D&S column: welcome conclusions of a credible survey

LIKE me I am sure many of you will be sceptical about some of the surveys that are published, seemingly daily, about frankly rather odd subjects.

But one that did catch my attention recently was the annual Halifax Quality of Life Survey which placed Richmondshire second and Hambleton fourth in the UK rankings for the best places to live.

And as the top-ranked place was Orkney in Scotland, it can be said that Richmondshire is the best place to live in England, with Hambleton third.

I think we can take this survey seriously because it is based on some concrete data including health, crime rate, employment, and skills – as well as harder to measure factors like happiness and well-being – in order to identify the optimum places to live.

We all know we live in a very special part of England and the UK, but its gratifying to have it confirmed in this way.

Of course, living here is not always perfect.
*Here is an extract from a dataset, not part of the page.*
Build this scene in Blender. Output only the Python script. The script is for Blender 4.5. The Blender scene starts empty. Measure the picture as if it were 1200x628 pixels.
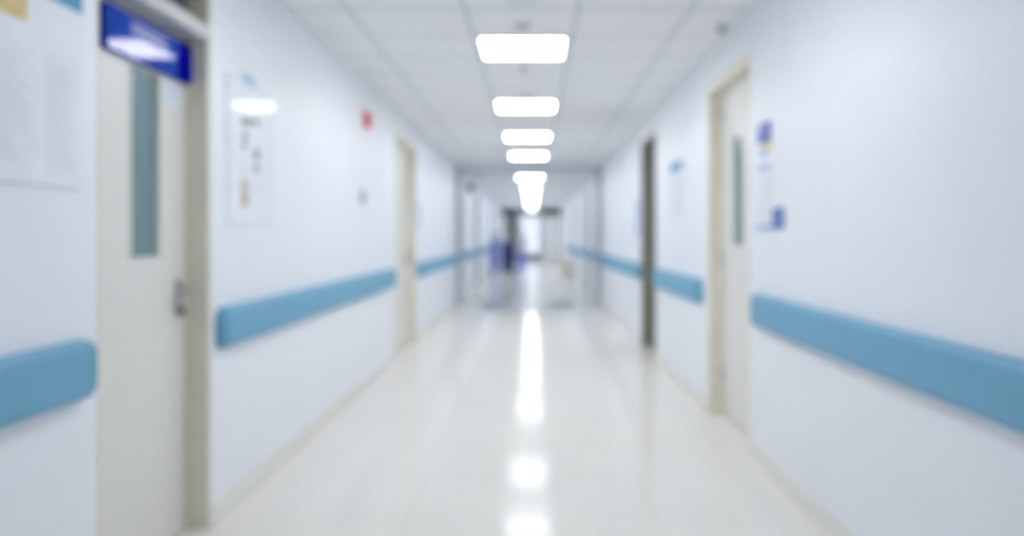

Our part of North Yorkshire is by no means immune from the challenges other parts of the country face.

Such as the threat to our High Streets caused by changes in the way we shop.

Although our town centres are doing well in comparison to many others, there are some empty units in our High Streets which a few years ago would have been occupied.

Changes are taking place, like the recent announcement that the Post Office in Northallerton is to move to WH Smith.

Of course, such changes are often unwelcome. But I have been pushing the Post Office hard to use this move as an opportunity to improve things for all of us. I was delighted that the Post Office has responded positively to my suggestions and have now indicated that the branch will be open on Saturday afternoons, Sundays and Tuesday morning – additional hours compared to the provision we currently have.

Initially, the Post Office was reluctant to commit to these but have done so following my writing to the chair of the Post Office before Christmas. And all the counter services available in the current premises will be available in WH Smith.

The other main issue I was pressing the Post Office on is ease of access to the re-located counters and I am pleased to report that this week WH Smith have given me assurances that their store layout will be completely re-designed to ensure there is sufficient space for the elderly and those with mobility problems to reach the counters.

Post Offices have moved to WH Smith branches all over the country and I know from my MP colleagues that similar relocations have been accomplished successfully and have helped keep Post Office services in town centres and sustain the local WH Smith branch.

Business decisions like these – caused in the main by internet shopping and our ability to carry out transactions like renewing road tax and passports online – are typical of the way our High Streets are changing.

The Government recognised the challenges our High Streets face in the last Budget with greater business rates relief for small retail businesses and the £675m Future High Streets Fund – money to help local authorities adapt their High Streets to the new commercial realities. That money can be used in a variety of different ways, to help with traffic, to convert surplus retail properties to other uses such as housing or workspaces, or to make town centres more attractive community spaces.

I know both our local district councils – Hambleton and Richmondshire – are considering making bids to the fund which I applaud.

We do live in a great place but we can’t rest on our laurels if we are to keep it that way.